O papa João XXIII disse um dia: “Sou como um pássaro que canta entre os espinhos”. É interessante a junção do canto e dos espinhos. Quem esteja familiarizado com o Cristianismo sabe que, ao convocar o Concílio Vaticano II, o papa enfrentou tremendas oposições e dificuldades.
As nossas vidas também estão cheias de espinhos. Na minha adolescência, ouvi um psiquiatra dizer que a vida é um mar de espinhos com algumas rosas pelo meio. Na altura, a frase pareceu-me pessimista. Com o passar dos anos rendi-me à evidência: tantos obstáculos, ruturas, incompreensões… a morte de familiares, este e aquele plano desfeitos.
Poderão todas as pessoas dizer o mesmo? Não sei… creio que todos temos exemplos à nossa volta de pessoas que prosperam, que não têm problemas de monta, a quem tudo parece sorrir.
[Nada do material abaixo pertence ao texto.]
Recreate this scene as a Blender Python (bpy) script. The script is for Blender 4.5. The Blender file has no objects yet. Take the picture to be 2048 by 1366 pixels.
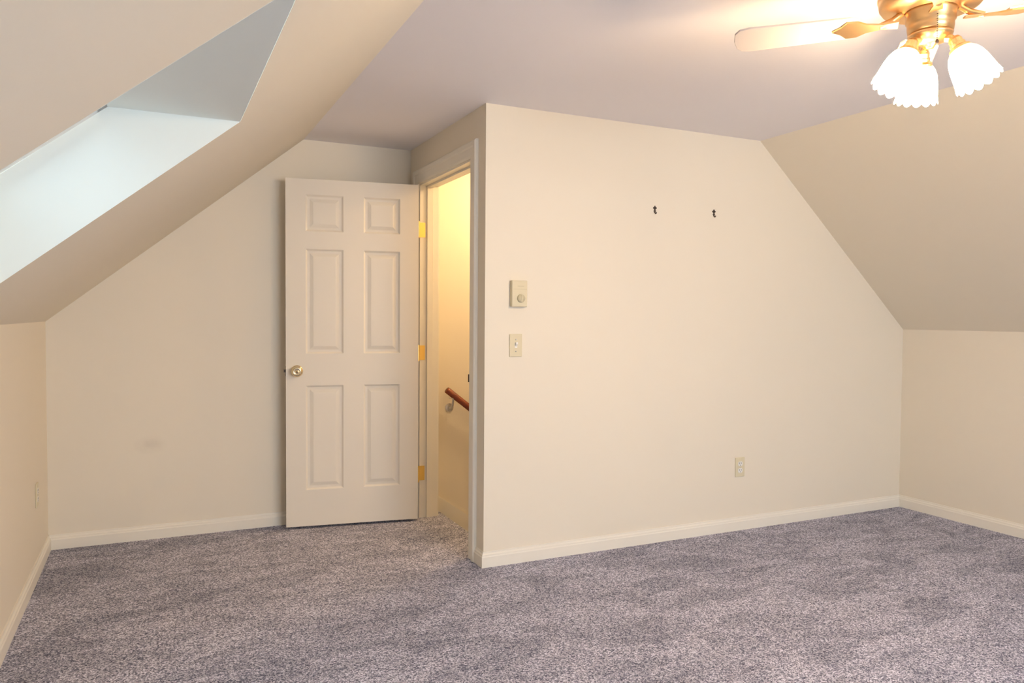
import bpy, bmesh, math
from mathutils import Vector, Matrix
sc=bpy.context.scene
try:
    sc.view_settings.view_transform='Standard'; sc.view_settings.look='None'
except Exception as e: print(e)

# ---------------- room dimensions (metres) ----------------
L=-0.5137; R=4.5216; P=3.4407; B=4.6429; C=2.3021; CX=1.4824
KL=1.2117; KR=1.1878; SL=0.8182; SR=3.2450; YR=-2.2; H=1.2575
FJ=4.455; NJ=3.625; OT=2.055; WT=0.12
DOWN=-2.3
def zl(x): return KL+(C-KL)*(x-L)/(SL-L)

# ---------------- materials ----------------
def new_mat(n):
    m=bpy.data.materials.new(n); m.use_nodes=True
    return m,m.node_tree.nodes,m.node_tree.links,m.node_tree.nodes['Principled BSDF']
def paint(n,col,rough=.6,bump=.06,scale=120,spec=.3):
    m,N,K,b=new_mat(n)
    tc=N.new('ShaderNodeTexCoord'); no=N.new('ShaderNodeTexNoise'); no.inputs['Scale'].default_value=scale; no.inputs['Detail'].default_value=3
    K.new(tc.outputs['Object'],no.inputs['Vector'])
    n2=N.new('ShaderNodeTexNoise'); n2.inputs['Scale'].default_value=1.3
    K.new(tc.outputs['Object'],n2.inputs['Vector'])
    mx=N.new('ShaderNodeMix'); mx.data_type='RGBA'
    mx.inputs['A'].default_value=(*[c*.975 for c in col],1); mx.inputs['B'].default_value=(*[min(1,c*1.015) for c in col],1)
    K.new(n2.outputs['Fac'],mx.inputs['Factor']); K.new(mx.outputs['Result'],b.inputs['Base Color'])
    bp=N.new('ShaderNodeBump'); bp.inputs['Strength'].default_value=bump; bp.inputs['Distance'].default_value=.002
    K.new(no.outputs['Fac'],bp.inputs['Height']); K.new(bp.outputs['Normal'],b.inputs['Normal'])
    b.inputs['Roughness'].default_value=rough; b.inputs['Specular IOR Level'].default_value=spec
    return m
WALL=(.84,.775,.655)
M_wall=paint('wall_paint_cream',WALL)
M_slope=paint('slope_paint_cream',(.82,.755,.63))
M_ceil=paint('ceiling_paint',(.91,.88,.90),rough=.8)
M_well=paint('well_paint_daylit',(.89,.94,.90))  # wall paint made paler and cooler, daylight put into the colour
M_trim=paint('trim_semigloss',(.87,.83,.74),rough=.35,bump=.01)
M_door=paint('door_paint',(.83,.775,.68),rough=.4,bump=.015)
M_plate=paint('ivory_plastic',(.74,.67,.48),rough=.35,bump=0)
M_plate2=paint('ivory_plastic_dial',(.62,.56,.38),rough=.35,bump=0)
M_white=paint('white_plastic',(.85,.84,.8),rough=.35,bump=0)
M_dark=paint('dark_slot',(.03,.025,.02),rough=.6,bump=0)
M_blade=paint('fan_blade_white',(.60,.55,.52),rough=.6,bump=.01)
def metal(n,col,rough):
    m,N,K,b=new_mat(n); b.inputs['Base Color'].default_value=(*col,1); b.inputs['Metallic'].default_value=1
    no=N.new('ShaderNodeTexNoise'); no.inputs['Scale'].default_value=60
    mr=N.new('ShaderNodeMapRange'); mr.inputs['To Min'].default_value=rough*.8; mr.inputs['To Max'].default_value=rough*1.25
    K.new(no.outputs['Fac'],mr.inputs['Value']); K.new(mr.outputs['Result'],b.inputs['Roughness']); return m
M_brass=metal('antique_brass',(.76,.50,.25),.34)
M_brassy=metal('polished_brass',(.95,.68,.22),.3)
M_nickel=metal('knob_brass',(.82,.70,.48),.18)
M_steel=metal('bracket_steel',(.6,.6,.62),.35)
M_iron=metal('hook_bronze',(.10,.08,.07),.5)
def wood():
    m,N,K,b=new_mat('mahogany_rail')
    tc=N.new('ShaderNodeTexCoord'); mp=N.new('ShaderNodeMapping'); mp.inputs['Scale'].default_value=(4,60,60)
    no=N.new('ShaderNodeTexNoise'); no.inputs['Scale'].default_value=3; cr=N.new('ShaderNodeValToRGB')
    cr.color_ramp.elements[0].color=(.12,.02,.006,1); cr.color_ramp.elements[1].color=(.30,.065,.018,1)
    K.new(tc.outputs['Object'],mp.inputs['Vector']);K.new(mp.outputs['Vector'],no.inputs['Vector']);K.new(no.outputs['Fac'],cr.inputs['Fac']);K.new(cr.outputs['Color'],b.inputs['Base Color'])
    b.inputs['Roughness'].default_value=.25; return m
M_wood=wood()
def carpet():
    m,N,K,b=new_mat('carpet_grey_frieze')
    tc=N.new('ShaderNodeTexCoord')
    vo=N.new('ShaderNodeTexVoronoi'); vo.inputs['Scale'].default_value=235
    n1=N.new('ShaderNodeTexNoise'); n1.inputs['Scale'].default_value=120; n1.inputs['Detail'].default_value=4; n1.inputs['Roughness'].default_value=.7
    mp=N.new('ShaderNodeMapping'); mp.inputs['Scale'].default_value=(2.0,4.2,1); mp.inputs['Rotation'].default_value=(0,0,.5)
    n2=N.new('ShaderNodeTexNoise'); n2.inputs['Scale'].default_value=1.25; n2.inputs['Detail'].default_value=7; n2.inputs['Roughness'].default_value=.68; n2.inputs['Distortion'].default_value=.8
    for t in (vo,n1): K.new(tc.outputs['Object'],t.inputs['Vector'])
    K.new(tc.outputs['Object'],mp.inputs['Vector']); K.new(mp.outputs['Vector'],n2.inputs['Vector'])
    sep=N.new('ShaderNodeSeparateColor'); K.new(vo.outputs['Color'],sep.inputs['Color'])
    mx=N.new('ShaderNodeMath'); mx.operation='MULTIPLY_ADD'; mx.inputs[1].default_value=.64
    K.new(sep.outputs['Red'],mx.inputs[0])
    mm=N.new('ShaderNodeMath'); mm.operation='MULTIPLY'; mm.inputs[1].default_value=.36; K.new(n1.outputs['Fac'],mm.inputs[0]); K.new(mm.outputs[0],mx.inputs[2])
    cr=N.new('ShaderNodeValToRGB'); e=cr.color_ramp.elements
    e[0].position=.14; e[0].color=(.062,.068,.115,1); e[1].position=.80; e[1].color=(.86,.87,1.0,1)
    x=e.new(.46); x.color=(.33,.338,.455,1)
    K.new(mx.outputs[0],cr.inputs['Fac'])
    c2=N.new('ShaderNodeValToRGB'); f=c2.color_ramp.elements
    f[0].position=.38; f[0].color=(.66,.665,.68,1); f[1].position=.57; f[1].color=(1.0,.99,.99,1)
    K.new(n2.outputs['Fac'],c2.inputs['Fac'])
    mu=N.new('ShaderNodeMix'); mu.data_type='RGBA'; mu.blend_type='MULTIPLY'; mu.inputs['Factor'].default_value=1
    K.new(cr.outputs['Color'],mu.inputs['A']); K.new(c2.outputs['Color'],mu.inputs['B']); K.new(mu.outputs['Result'],b.inputs['Base Color'])
    b.inputs['Roughness'].default_value=.95; b.inputs['Specular IOR Level'].default_value=.1
    bp=N.new('ShaderNodeBump'); bp.inputs['Strength'].default_value=.7; bp.inputs['Distance'].default_value=.005
    K.new(mx.outputs[0],bp.inputs['Height']); K.new(bp.outputs['Normal'],b.inputs['Normal'])
    return m
M_carpet=carpet()
def emis(n,col,s):
    m,N,K,b=new_mat(n); b.inputs['Base Color'].default_value=(.95,.93,.9,1); b.inputs['Emission Color'].default_value=(*col,1); b.inputs['Emission Strength'].default_value=s
    b.inputs['Roughness'].default_value=.3; return m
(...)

Não posso fazer juízos de valor e muito menos fazer de Deus pretendendo uma resposta para a vida de cada um.
Para além dos espinhos por onde já me piquei, também fui entretecendo algumas ideias sobre o que é a vida. Observo as pessoas, os anos vão avançando e vão dando aquilo que chamamos , de “experiência da vida”. Há muita imprevisibilidade e surpresas. Podemos consolarmo-nos com a ideia de que controlamos os acontecimentos, mas a novidade e o imprevisto rondam sempre e atacam sem aviso prévio.
Basta olharmos para um dos nossos dias com minúcia: raramente os planos que fazemos se cumprem na exata medida em que os antevimos. E, se assim é para apenas um dia, quanto mais o poderíamos dizer para uma vida? Olhando para trás, nunca nos meus melhores sonhos poderia dizer que na duração da minha existência as coisas correram “como o previsto”.
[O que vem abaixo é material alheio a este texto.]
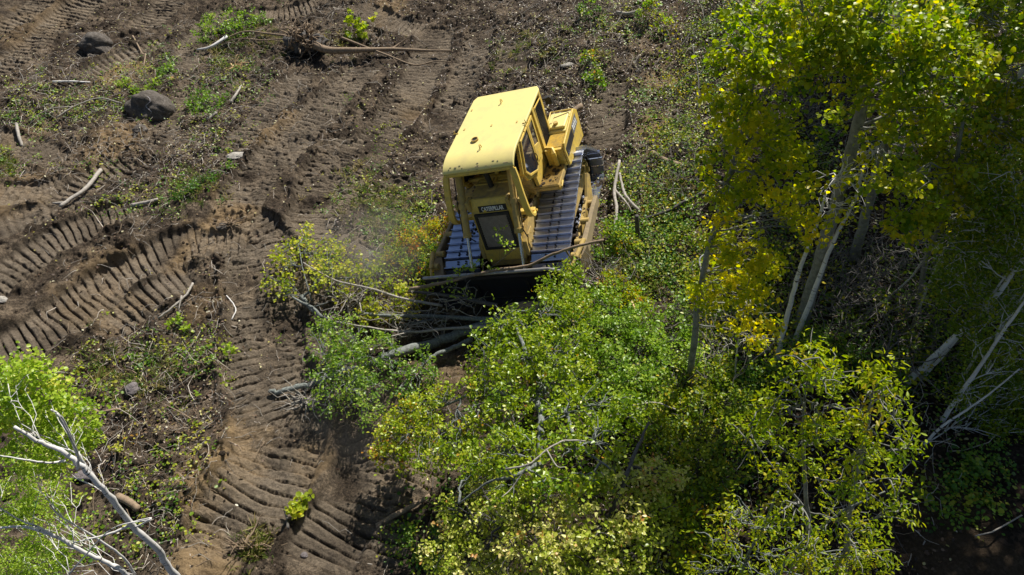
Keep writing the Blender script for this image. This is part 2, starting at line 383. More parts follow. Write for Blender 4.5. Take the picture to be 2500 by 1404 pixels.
SHAPES = {'round': ((.22, .42), (.72, .42)), 'oak': ((.35, .2), (.78, .36)), 'lance': ((.3, .2), (.65, .15)), 'ovate': ((.25, .32), (.65, .26)), 'blade': ((.3, .05), (.7, .04))}
def leaves(cen, size, v, shape='round', upb=.9, droop=.25, tipdir=None):
    n = len(cen); r = rng.normal(size=(n, 3))
    nrm = unit(unit(rng.normal(size=(n, 3))) + np.array([0, 0, upb]))
    if tipdir is not None: r = r*.5 + tipdir
    t = r - nrm*np.sum(r*nrm, 1, keepdims=True); t = unit(t) + np.array([0, 0, -droop]); t = unit(t)
    b = np.cross(nrm, t); b = unit(b); nn = np.cross(t, b)
    (l1, w1), (l2, w2) = SHAPES[shape]
    sz = (size*rng.uniform(.65, 1.25, n))[:, None]
    fold = .22
    P = np.stack([0*t, l1*t+w1*b+fold*w1*nn, l2*t+w2*b+fold*w2*nn, t-.06*nn, l2*t-w2*b+fold*w2*nn, l1*t-w1*b+fold*w1*nn], 1)*sz[:, None] + cen[:, None]
    k = np.arange(n)[:, None]*6
    f = np.stack([np.concatenate([k+0, k+3, k+2, k+1], 1), np.concatenate([k+0, k+5, k+4, k+3], 1)], 1).reshape(-1, 4)
    return P.reshape(-1, 3), f, np.repeat(np.clip(v, 0, 1), 2)

def curve(a, b, sag, jit, n=5):
    t = np.linspace(0, 1, n)[:, None]; p = a*(1-t)+b*t
    p = p + np.sin(t*PI)*np.asarray(sag)[None]; L = np.linalg.norm(b-a)
    j = rng.normal(size=(n, 3))*jit*L; j[0] = 0; j[-1] = 0
    return p+j

def nearest(P, c, upbias=.5):
    d = np.linalg.norm(P-c, axis=1) + np.maximum(P[:, 2]-c[2]+.3, 0)*upbias
    return int(np.argmin(d))

def tree(name, label, cat, trunks, blobs, leafkind='aspen_green', shape='round', lsize=.09, dens=1., bark='grey', v0=.45, vs=.2,
         group=None, clump=.17, per=22, limb=.028, twig=.007, twigs=.7, squash=.8, upb=.9, droop=.25, bare=0, shell=.5, basept=None, crown='crown', limbs=True, rs=1.):
    """trunks: [(list of world points, r0, r1)], blobs: (centre world, radius m, v offset)"""
    base = np.array(basept if basept is not None else (trunks[0][0][0] if trunks else blobs[0][0]), float)
    if not trunks: base = np.array([base[0], base[1], float(ground_z(base[0], base[1]))])
    root = empty(name, base, label, cat, group)
    tr = Tubes(); br = Tubes(); tp = []
    for pts, r0, r1 in trunks:
        P = smooth_poly(pts, 6); n = len(P)
        P[1:-1] += rng.normal(size=(n-2, 3))*r0*.12
        rr = r0+(r1-r0)*np.linspace(0, 1, n)**.8; rr[0] *= 1.25
        tr.add(P, rr, 10); tp.append(P)
    tp = np.concatenate(tp) if tp else base[None]
    LV = []; LF = []; LA = []; nv = 0
    for bl in blobs:
        c, r = np.array(bl[0], float), bl[1]*rs; dv = bl[2] if len(bl) > 2 else 0
        i = nearest(tp, c); a = tp[i]
        lp = curve(a, c, np.array([0, 0, .06*np.linalg.norm(c-a)]), .03, 7)
        br = Tubes()
        if limbs: br.add(lp, np.linspace(limb, limb*.35, 7)*(.7+.5*min(r, 1.2)), 6)
        nc = max(4, int(dens*PI*r*r/(lsize*lsize*.5*per))); u = unit(rng.normal(size=(nc, 3)))
        rad = rng.uniform(0, 1, nc)**(1/3.); rad = rad*(1-shell)+shell*rng.uniform(.72, 1.05, nc)
        cc = c + u*rad[:, None]*r*np.array([1, 1, squash])
        gzv = ground_z(cc[:, 0], cc[:, 1]); cc[:, 2] = np.maximum(cc[:, 2], gzv+.06)
        for q in cc:
            j = rng.integers(2, 7); tw = rng.uniform(0, 1) < twigs; k = rng.integers(3)
            a2 = lp[j]; cv = curve(a2, q+unit(q-c)*clump*.6, np.array([0, 0, .05]), .05, 5)
            if tw: br.add(cv, np.linspace(twig*1.5, twig*.5, 5), 4, cap=False)
            if tw and k == 0:
                e = q + unit(rng.normal(size=3))*clump*2; br.add(curve(cv[2], e, (0, 0, 0), .06, 4), np.linspace(twig, twig*.4, 4), 3, cap=False)
            if rng.uniform() < bare: continue
            m = max(3, int(per*rng.uniform(.5, 1.5)))
            d = unit(q-c+1e-3); tt = rng.uniform(-1.2, 1.2, m)[:, None]
            ax = unit(d + .6*rng.normal(size=3))
            lc = q + ax*tt*clump + rng.normal(size=(m, 3))*clump*np.array([.5, .5, .38])
            g2 = ground_z(lc[:, 0], lc[:, 1]); lc[:, 2] = np.maximum(lc[:, 2], g2+.03)
            v = v0+dv+vs*.7*rng.normal()+vs*.6*rng.normal(size=m)
            V, Fc, A = leaves(lc, lsize, v, shape, upb, droop, ax*.6)
            LV.append(V); LF.append(Fc+nv); LA.append(A); nv += len(V)
        br.build('branch' if trunks else 'stem', BM[bark], root, inv=base)
    tr.build('trunk', BM[bark], root, inv=base)
    if LV: mesh_np(crown, np.concatenate(LV), [np.concatenate(LF)], LM[leafkind], root, attr={'v': ('FACE', np.concatenate(LA))}, inv=base)
    return root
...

Esta realidade toca outra: a de que temos de lidar com os imprevistos, sobretudo as más notícias, o desconforto, a morte de familiares ou amigos, uma rutura afetiva. E era aqui que queria chegar, depois deste pequeno excurso sobre a “dança da vida”: que fazer quando o dilúvio se abate sobre nós?
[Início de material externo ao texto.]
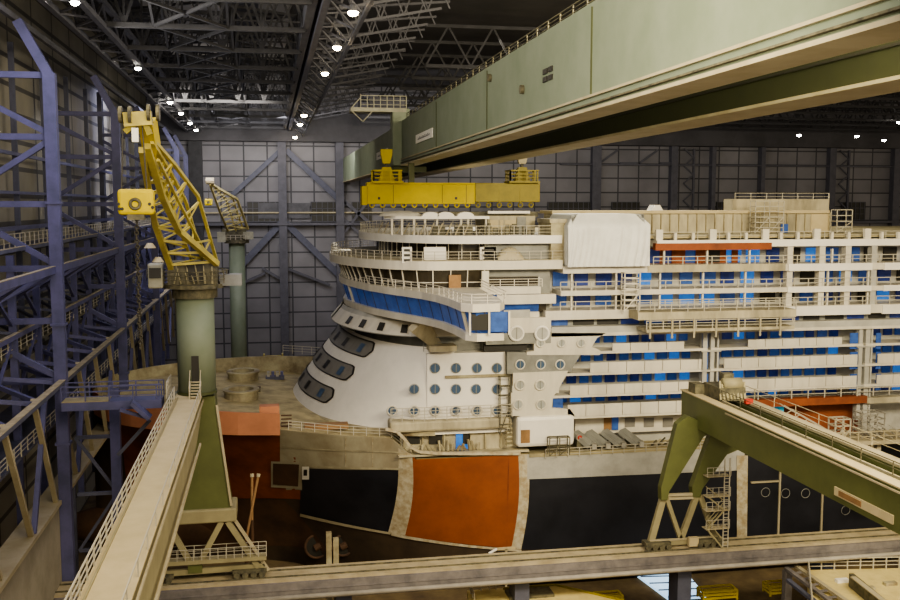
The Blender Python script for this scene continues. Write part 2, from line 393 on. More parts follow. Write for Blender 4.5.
# horizontal zigzags and vertical V braces
y = 50.; k = 0
while y < 250:
    s = 10.4
    MB().bar((GX-.4, y, 43.5), (-26, y+s/2, 40.3), .35).bar((-26, y+s/2, 40.3), (GX-.4, y+s, 43.5), .35).build('zigzag_brace', 'steelblue', g)
    MB().bar((-24.5, y, 37.2), (-29, y+s/2, 38.5), .3).bar((-29, y+s/2, 38.5), (-24.5, y+s, 37.2), .3).build('zigzag_brace', 'bluegrey', g)
    b = MB().bar((-21, y+1, 32.2), (-27.5, y+s/2, 34), .4).bar((-27.5, y+s/2, 34), (-21, y+s, 32.2), .4).build('zigzag_brace', 'steelblue', g)
    MB().bar((-21, y, 32.5), (-21.4, y+s*.9, 20.4), .45).build('vee_brace', 'flange', g)
    if k % 2: MB().bar((-21.3, y+s*.95, 20.4), (-21.3, y+s*1.6, 32), .45).build('vee_brace', 'steelblue', g)
    MB().box(-25.3, y-.3, 12, -24.6, y+.3, 45).build('post', 'steelblue', g)
    MB().bar((-25, y, 30), (-25, y+s, 37), .3).bar((-25, y, 44), (-25, y+s, 38), .3).build('diagonal_brace', 'steelblue', g)
    y += s; k += 1
# blue cross walkway to the crane
wk = thing('blue_walkway', 'blue steel cross walkway with railings between the gallery and the crane girder', 'walkway', (-15, 100, 30))
a, b = atY(64, 392, 99)[0], atY(163, 392, 99)[0]
MB().box(a, 97.5, 30.2, b, 100, 31.0).build('floor_beam', 'steelblue', wk)
MB().box(a, 97.5, 31.02, b-5, 99.9, 31.08).build('floor_plate', 'deckdark', wk)
rail_mb([(a, 97.6, 31.05), (b, 97.6, 31.05)], 1.5, 2.2, .1).build('railing', 'steelblue', wk)
rail_mb([(a, 99.9, 31.05), (b, 99.9, 31.05)], 1.5, 2.2, .1).build('railing', 'steelblue', wk)
MB().bar(atY(132, 402, 97), atY(150, 418, 97), .4, 1.6, up=(0,1,0)).bar(atY(120, 410, 97), atY(148, 418, 97), .3).build('bracket', 'steelblue', wk)
MB().box(-16.5, 104, 8, -15.5, 105, 31).build('post', 'steelblue', wk)
MB().bar(atY(118, 455, 99), atY(150, 420, 99), .35).build('brace', 'bluegrey', wk)
for z in (14, 20, 26): MB().bar((-20, 104.5, z), (-15.8, 104.5, z), .35).build('cross_beam', 'bluegrey', wk)
MB().bar((-20, 104.5, 14), (-16, 104.5, 20), .3).bar((-20, 104.5, 26), (-16, 104.5, 20), .3).build('brace', 'bluegrey', wk)
# concrete dock wall lower left
w = thing('dock_side_wall', 'tall beige concrete dock wall at the lower left with steel coping', 'wall', (-22, 70, 0))
MB().box(-23, 20, 0, -21.2, 108, 20.0).build('wall_panel', 'concrete', w)
MB().box(-23.3, 20, 20.0, -20.9, 142, 20.4).build('coping', 'flange', w)
MB().bar((-21.1, 108, 0), (-21.1, 108, 20), .5).build('edge_post', 'bluegrey', w)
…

O papa dá a sua própria receita: cantar. Um canto que não brota do conforto, da segurança ou da paz.
De onde virá, então, a força para podermos transformar em canto o nosso corpo macerado?
Uma vénia a todos os que no silêncio da sua vida se ergueram acima da sua circunstância e com a combustão da sua própria ferida aberta, lançaram para diante o canto que acorda todas as “madrugadas do amor”. Teremos tido a sorte, na nossa vida, de nos cruzarmos com uma avó, mãe ou amigo que sorriram, por cima e apesar de tudo?
“Se todo o ser ao vento abandonamos
E sem medo nem dó nos destruímos,
Se morremos em tudo o que sentimos
E podemos cantar, é porque estamos
Nus em sangue, embalando a própria dor
Em frente às madrugadas do amor.
Quando a manhã brilhar refloriremos
E a alma possuirá esse esplendor
Prometido nas formas que perdemos.“
Sophia de Mello Breyner
“Que fazes tu, poeta? Diz! — Eu canto.
Mas o mortal e monstruoso espanto
Como o suportas? — Canto.
E o que nome não tem, tu podes tanto
Que o possas nomear, poeta? — Canto.
De onde te vem o direito ao Vero, enquanto
Usas de máscaras, roupagens? — Canto.